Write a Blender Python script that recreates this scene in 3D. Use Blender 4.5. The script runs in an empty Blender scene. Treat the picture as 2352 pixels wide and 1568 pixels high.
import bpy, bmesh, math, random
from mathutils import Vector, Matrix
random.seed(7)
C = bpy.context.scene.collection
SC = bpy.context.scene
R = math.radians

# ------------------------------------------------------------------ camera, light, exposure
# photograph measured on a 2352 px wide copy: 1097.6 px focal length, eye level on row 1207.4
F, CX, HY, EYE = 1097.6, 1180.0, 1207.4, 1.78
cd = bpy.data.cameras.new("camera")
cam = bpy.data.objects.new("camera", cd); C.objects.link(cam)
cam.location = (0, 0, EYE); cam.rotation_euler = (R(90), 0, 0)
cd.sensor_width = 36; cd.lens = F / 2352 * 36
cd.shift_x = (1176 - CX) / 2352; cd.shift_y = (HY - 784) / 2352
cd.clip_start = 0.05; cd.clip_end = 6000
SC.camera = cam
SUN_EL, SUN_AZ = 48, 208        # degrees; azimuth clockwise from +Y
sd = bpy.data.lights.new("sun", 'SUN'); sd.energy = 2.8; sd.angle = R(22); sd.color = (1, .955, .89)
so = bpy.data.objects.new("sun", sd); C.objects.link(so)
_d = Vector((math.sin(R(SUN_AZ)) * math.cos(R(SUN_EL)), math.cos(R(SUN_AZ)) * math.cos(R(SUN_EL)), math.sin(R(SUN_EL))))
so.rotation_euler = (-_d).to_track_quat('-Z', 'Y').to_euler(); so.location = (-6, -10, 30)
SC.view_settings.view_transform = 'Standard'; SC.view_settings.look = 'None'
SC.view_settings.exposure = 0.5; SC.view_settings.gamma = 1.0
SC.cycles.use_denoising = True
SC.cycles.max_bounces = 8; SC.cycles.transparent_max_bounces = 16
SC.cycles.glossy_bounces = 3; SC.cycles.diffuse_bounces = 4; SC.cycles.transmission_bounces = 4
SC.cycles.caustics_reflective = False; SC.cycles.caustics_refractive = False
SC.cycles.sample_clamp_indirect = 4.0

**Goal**
Only the lines from the beginning of the material to the line containing "R = math.radians" should be echoed, verbatim and in full.

**Task answer**
Write a Blender Python script that recreates this scene in 3D. Use Blender 4.5. The script runs in an empty Blender scene. Treat the picture as 2352 pixels wide and 1568 pixels high.
import bpy, bmesh, math, random
from mathutils import Vector, Matrix
random.seed(7)
C = bpy.context.scene.collection
SC = bpy.context.scene
R = math.radians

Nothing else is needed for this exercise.